The image of a character jolted into a new and unfamiliar world echoes Oates’s lifetime fascination with Alice in THROUGH THE LOOKING-GLASS, which she credits as one of her earliest influences. For example, Michaela is reminiscent of Ileana from an early Oates story “The
Dead,” a takeoff on James Joyce’s story of the same name and collected in Oates’s
MARRIAGES AND INFIDELTIES (1972)--a woman under totally different circumstances
than Michaela in BREATHE but nonetheless caught in a psychological pressure cooker that
leaves her somersaulting through hellacious, personal grief and loss and
romance.
Michaela suffers through sustained interior torment in counterbalance to the rudimentary functions of widowhood she must undertake,
from the disposition of cremains to the task of finishing Gerard’s last
manuscript. Some of this territory is familiar to readers of Oates's searing memoir, A WIDOW'S STORY (2008), about her marriage to Raymond Smith and, especially, the aftermath of his (unexpected) death. If there is autobiography to be found in Gerard, though, it is not principally Smith but Charlie Gross, Oates's second husband and the renowned father of cognitive neuroscience.
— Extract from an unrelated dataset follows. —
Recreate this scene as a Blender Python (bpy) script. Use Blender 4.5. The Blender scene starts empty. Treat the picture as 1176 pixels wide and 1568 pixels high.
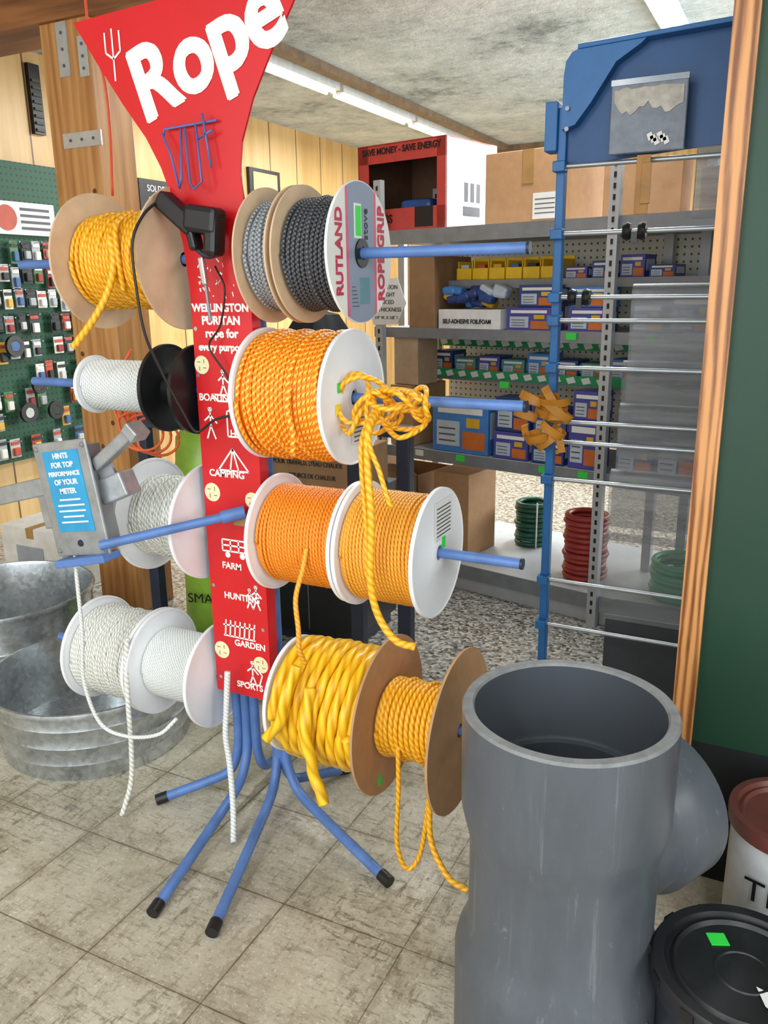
import bpy, math, random
from mathutils import Matrix, Vector
random.seed(7)
C=bpy.context.scene.collection
def lin(h):
    h=h.lstrip('#'); o=[]
    for i in (0,2,4):
        c=int(h[i:i+2],16)/255; o.append(c/12.92 if c<=.04045 else ((c+.055)/1.055)**2.4)
    return tuple(o)+(1,)
# ---------- materials ----------
class NT:
    def __init__(s,name):
        s.m=bpy.data.materials.new(name); s.m.use_nodes=True; s.t=s.m.node_tree; s.b=s.t.nodes['Principled BSDF']
    def n(s,typ,**k):
        x=s.t.nodes.new(typ)
        for a,v in k.items(): setattr(x,a,v)
        return x
    def l(s,a,b): s.t.links.new(a,b)
    def math(s,op,a,b=None,c=None):
        x=s.n('ShaderNodeMath',operation=op)
        for i,v in enumerate((a,b,c)):
            if v is None: continue
            if isinstance(v,(int,float)): x.inputs[i].default_value=v
            else: s.l(v,x.inputs[i])
        return x.outputs[0]
    def mix(s,fac,a,b):
        x=s.n('ShaderNodeMix',data_type='RGBA')
        for i,v in ((0,fac),(6,a),(7,b)):
            if isinstance(v,(int,float,tuple)): x.inputs[i].default_value=v
            else: s.l(v,x.inputs[i])
        return x.outputs[2]
    def ramp(s,fac,stops):
        x=s.n('ShaderNodeValToRGB'); s.l(fac,x.inputs[0])
        e=x.color_ramp.elements
        while len(e)<len(stops): e.new(.5)
        for i,(p,c) in enumerate(stops): e[i].position=p; e[i].color=c
        return x.outputs[0]
    def coord(s,scale=(1,1,1),which='Object',rot=(0,0,0)):
        c=s.n('ShaderNodeTexCoord'); m=s.n('ShaderNodeMapping'); s.l(c.outputs[which],m.inputs[0])
        m.inputs['Scale'].default_value=scale; m.inputs['Rotation'].default_value=rot; return m.outputs[0]
    def noise(s,vec,scale,detail=4,rough=.6):
        x=s.n('ShaderNodeTexNoise'); x.inputs['Scale'].default_value=scale; x.inputs['Detail'].default_value=detail; x.inputs['Roughness'].default_value=rough
        s.l(vec,x.inputs[0]); return x.outputs[0]
    def bump(s,h,strength=.3,dist=.005):
        x=s.n('ShaderNodeBump'); x.inputs['Strength'].default_value=strength; x.inputs['Distance'].default_value=dist
        s.l(h,x.inputs['Height']); s.l(x.outputs[0],s.b.inputs['Normal'])
    def col(s,c):
        if isinstance(c,tuple): s.b.inputs['Base Color'].default_value=c
        else: s.l(c,s.b.inputs['Base Color'])
    def rm(s,r,m=0):
        s.b.inputs['Roughness'].default_value=r; s.b.inputs['Metallic'].default_value=m; return s
_mc={}
def M(name,h,rough=.5,metal=0,var=.12,scale=15,bump=0):
    if name in _mc: return _mc[name]
    n=NT(name); c=lin(h); v=n.coord()
    f=n.noise(v,scale)
    a=tuple(x*(1-var) for x in c[:3])+(1,); b=tuple(min(1,x*(1+var)) for x in c[:3])+(1,)
    n.col(n.ramp(f,[(.3,a),(.7,b)])); n.rm(rough,metal)
    if bump: n.bump(f,bump)
    _mc[name]=n.m; return n.m
def rope_mat(name,h1,h2,pitch,strands=2,rough=.45,bump=.6,fleck=None,fth=.25):
    n=NT(name); uv=n.n('ShaderNodeUVMap'); sp=n.n('ShaderNodeSeparateXYZ'); n.l(uv.outputs[0],sp.inputs[0])
    u=n.math('DIVIDE',sp.outputs[0],pitch); v=n.math('MULTIPLY',sp.outputs[1],float(strands))
    ph=n.math('MULTIPLY',n.math('ADD',u,v),6.28318)
    s=n.math('ADD',n.math('MULTIPLY',n.math('SINE',ph),.5),.5)
    c=n.mix(n.math('POWER',s,.7),lin(h2),lin(h1))
    nz=n.noise(n.coord(),60); c=n.mix(n.math('MULTIPLY',nz,.3),c,lin(h1))
    if fleck:
        ph2=n.math('MULTIPLY',n.math('SUBTRACT',u,v),6.28318)
        s2=n.math('GREATER_THAN',n.math('SINE',ph2),fth)
        c=n.mix(n.math('MULTIPLY',s2,.8),c,lin(fleck))
    n.col(c); n.rm(rough); n.bump(s,bump,.002); return n.m
def wood(name,h1,h2,axis='Z',scale=1.0,rough=.45,grooves=0,wv=.2):
    n=NT(name)
    sc={'Z':(9,9,.6),'X':(.6,9,9),'Y':(9,.6,9)}[axis]; sc=tuple(x*scale for x in sc)
    v=n.coord(sc); f=n.noise(v,2.6,8,.65)
    w=n.n('ShaderNodeTexWave'); w.inputs['Scale'].default_value=.8; w.inputs['Distortion'].default_value=9; w.inputs['Detail'].default_value=3; n.l(v,w.inputs[0])
    c=n.ramp(n.math('ADD',n.math('MULTIPLY',f,1-wv),n.math('MULTIPLY',w.outputs['Fac'],wv)),[(.34,lin(h2)),(.62,lin(h1))])
    k=n.noise(n.coord(),3,2); c=n.mix(n.math('MULTIPLY',n.math('GREATER_THAN',k,.70),.5),c,lin(h2))
    if grooves:
        sp=n.n('ShaderNodeSeparateXYZ'); n.l(n.coord(),sp.inputs[0])
        g=n.math('LESS_THAN',n.math('FRACT',n.math('DIVIDE',n.math('ADD',sp.outputs[0],sp.outputs[1]),grooves)),.03)
        c=n.mix(g,c,lin('6b4c2c'))
    n.col(c); n.rm(rough); return n.m
def floor_mat():
    n=NT('vinyl_tile'); v=n.coord(); sp=n.n('ShaderNodeSeparateXYZ'); n.l(v,sp.inputs[0])
    def line(o,off):
        fr=n.math('FRACT',n.math('DIVIDE',n.math('ADD',o,off),.31)); return n.math('MINIMUM',fr,n.math('SUBTRACT',1.0,fr))
    nz=n.noise(v,30); d=n.math('MINIMUM',line(sp.outputs[0],4.36),line(sp.outputs[1],3.93))
    nb=n.noise(v,2.2,3)
    d0=d
    d=n.math('ADD',d,n.math('MULTIPLY',n.math('SUBTRACT',nz,.5),.014)); d=n.math('ADD',d,n.math('MULTIPLY',n.math('SUBTRACT',nb,.5),.014))
    g=n.math('LESS_THAN',d,.005)
    ix=n.math('FLOOR',n.math('DIVIDE',n.math('ADD',sp.outputs[0],4.36),.31)); iy=n.math('FLOOR',n.math('DIVIDE',n.math('ADD',sp.outputs[1],3.93),.31))
    cx=n.n('ShaderNodeCombineXYZ'); n.l(ix,cx.inputs[0]); n.l(iy,cx.inputs[1]); wn=n.n('ShaderNodeTexWhiteNoise'); n.l(cx.outputs[0],wn.inputs[0])
    big=n.noise(v,4,9,.72); base=n.ramp(big,[(.32,lin('978f7a')),(.5,lin('bbb39f')),(.68,lin('d0c9b9'))])
    base=n.mix(n.math('MULTIPLY',wn.outputs[0],.25),base,lin('aba18b'))
    patch=n.ramp(n.noise(v,2.4,5),[(.40,(0,0,0,1)),(.58,(1,1,1,1))])
    for sc,rot,k in (((6,34,1),.35,.8),((30,7,1),.15,.8),((14,40,1),1.2,.6)):
        st=n.noise(n.coord(sc,rot=(0,0,rot)),1.6,9,.8); st=n.ramp(st,[(.53,(0,0,0,1)),(.61,(1,1,1,1))])
        base=n.mix(n.math('MULTIPLY',n.math('MULTIPLY',st,k),n.math('ADD',n.math('MULTIPLY',patch,.8),.2)),base,lin('63563f'))
    edge=n.math('MULTIPLY',n.math('LESS_THAN',n.math('ADD',d0,n.math('MULTIPLY',n.math('SUBTRACT',n.noise(v,18,6),.5),.35)),.03),.45); base=n.mix(edge,base,lin('8c8069'))
    sp2=n.noise(v,75,6,.75); sp2=n.ramp(sp2,[(.56,(0,0,0,1)),(.63,(1,1,1,1))]); base=n.mix(n.math('MULTIPLY',sp2,.5),base,lin('6d614a'))
    sp3=n.noise(v,110,3,.6); sp3=n.ramp(sp3,[(.58,(0,0,0,1)),(.66,(1,1,1,1))]); base=n.mix(n.math('MULTIPLY',sp3,.4),base,lin('e9e5da'))
    n.col(n.mix(n.math('MULTIPLY',g,.75),base,lin('4a4032')))
    n.l(n.math('ADD',n.math('MULTIPLY',big,.35),.2),n.b.inputs['Roughness']); n.bump(n.math('ADD',n.math('MULTIPLY',g,-1.0),big),.15,.002); return n.m
def terrazzo_mat():
    n=NT('terrazzo'); v=n.coord(); x=n.n('ShaderNodeTexVoronoi'); x.inputs['Scale'].default_value=80; n.l(v,x.inputs[0])
    sp=n.n('ShaderNodeSeparateColor'); n.l(x.outputs['Color'],sp.inputs[0])
    n.col(n.ramp(sp.outputs[0],[(.0,lin('45433f')),(.3,lin('85827c')),(.6,lin('a5a29a')),(1,lin('cfccc4'))])); n.rm(.3); return n.m
def ceil_mat():
    n=NT('plaster_ceiling'); v=n.coord(); f=n.noise(v,1.6,8,.7); g=n.noise(v,14,5,.7)
    f=n.math('ADD',n.math('MULTIPLY',f,.65),n.math('MULTIPLY',g,.35))
    n.col(n.ramp(f,[(.36,lin('7f8686')),(.45,lin('b2bbbb')),(.6,lin('d3dbdb'))])); n.rm(.9); n.bump(g,.8,.03); return n.m
def galv_mat():
    n=NT('galvanized_steel'); v=n.coord(); x=n.n('ShaderNodeTexVoronoi'); x.inputs['Scale'].default_value=70; n.l(v,x.inputs[0])
    sp=n.n('ShaderNodeSeparateColor'); n.l(x.outputs['Color'],sp.inputs[0]); nz=n.noise(v,7,6)
    f=n.math('ADD',n.math('MULTIPLY',sp.outputs[0],.22),n.math('MULTIPLY',nz,.78))
    n.col(n.ramp(f,[(.25,lin('989ea1')),(.7,lin('cfd4d7'))])); n.rm(.34,.8)
    n.l(n.math('ADD',n.math('MULTIPLY',sp.outputs[1],.08),.22),n.b.inputs['Roughness']); return n.m
def peg_mat(name,h,spacing=.0254,hole='1c1c18'):
    n=NT(name); v=n.coord(); sp=n.n('ShaderNodeSeparateXYZ'); n.l(v,sp.inputs[0])
    a=n.math('SUBTRACT',n.math('FRACT',n.math('DIVIDE',n.math('ADD',sp.outputs[0],sp.outputs[1]),spacing)),.5)
    b=n.math('SUBTRACT',n.math('FRACT',n.math('DIVIDE',sp.outputs[2],spacing)),.5)
    r=n.math('ADD',n.math('MULTIPLY',a,a),n.math('MULTIPLY',b,b))
    n.col(n.mix(n.math('LESS_THAN',r,.03),lin(h),lin(hole))); n.rm(.6); return n.m
def screen_mat(name,a):
    n=NT(name); nz=n.noise(n.coord((1,1,10)),4,4); n.col(n.ramp(nz,[(.3,lin('66696b')),(.7,lin('8e9091'))])); n.rm(.5,.1)
    n.b.inputs['Alpha'].default_value=a; return n.m
def emis(name,c,s):
    n=NT(name); n.col((.9,.9,.9,1)); n.b.inputs['Emission Color'].default_value=c; n.b.inputs['Emission Strength'].default_value=s; return n.m
def pvc_mat(name,h):
    n=NT(name); f=n.noise(n.coord((3,3,1)),3,8,.7); s_=n.noise(n.coord((30,30,1.2)),2,6,.7)
    c=lin(h); c=n.ramp(f,[(.35,tuple(x*.84 for x in c[:3])+(1,)),(.7,tuple(x*1.12 for x in c[:3])+(1,))])
    sc=n.ramp(s_,[(.60,(0,0,0,1)),(.68,(1,1,1,1))]); c=n.mix(n.math('MULTIPLY',sc,.14),c,lin('a9acb0'))
    d_=n.ramp(n.noise(n.coord(),22,8,.8),[(.62,(0,0,0,1)),(.68,(1,1,1,1))]); n.col(n.mix(n.math('MULTIPLY',d_,.2),c,lin('b5b5b2')))
    n.l(n.math('ADD',n.math('MULTIPLY',f,.25),.2),n.b.inputs['Roughness']); return n.m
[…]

Oates renders Michaela’s confused sublimation into widowhood in the hallucinatory, dreamlike prose that has become a hallmark of her long career. As in her story “The Dead,” Oates employs a number of devices in her narrative style that
simulate the protagonist's psychological unbalancing: shifts between second-
and third-person points-of-view, the interrogative mood, elliptical and rhetorically repetitive prose,
and so on. This style can be irritating to the reader (as is Oates’s obsessive
employment of italicized prose), but it is ultimately effective in creating an
indelible literary experience that is at once utterly original and
frighteningly familiar.
FTC Disclosure: I received an electronic Advanced Reader's Copy of this novel from NetGalley.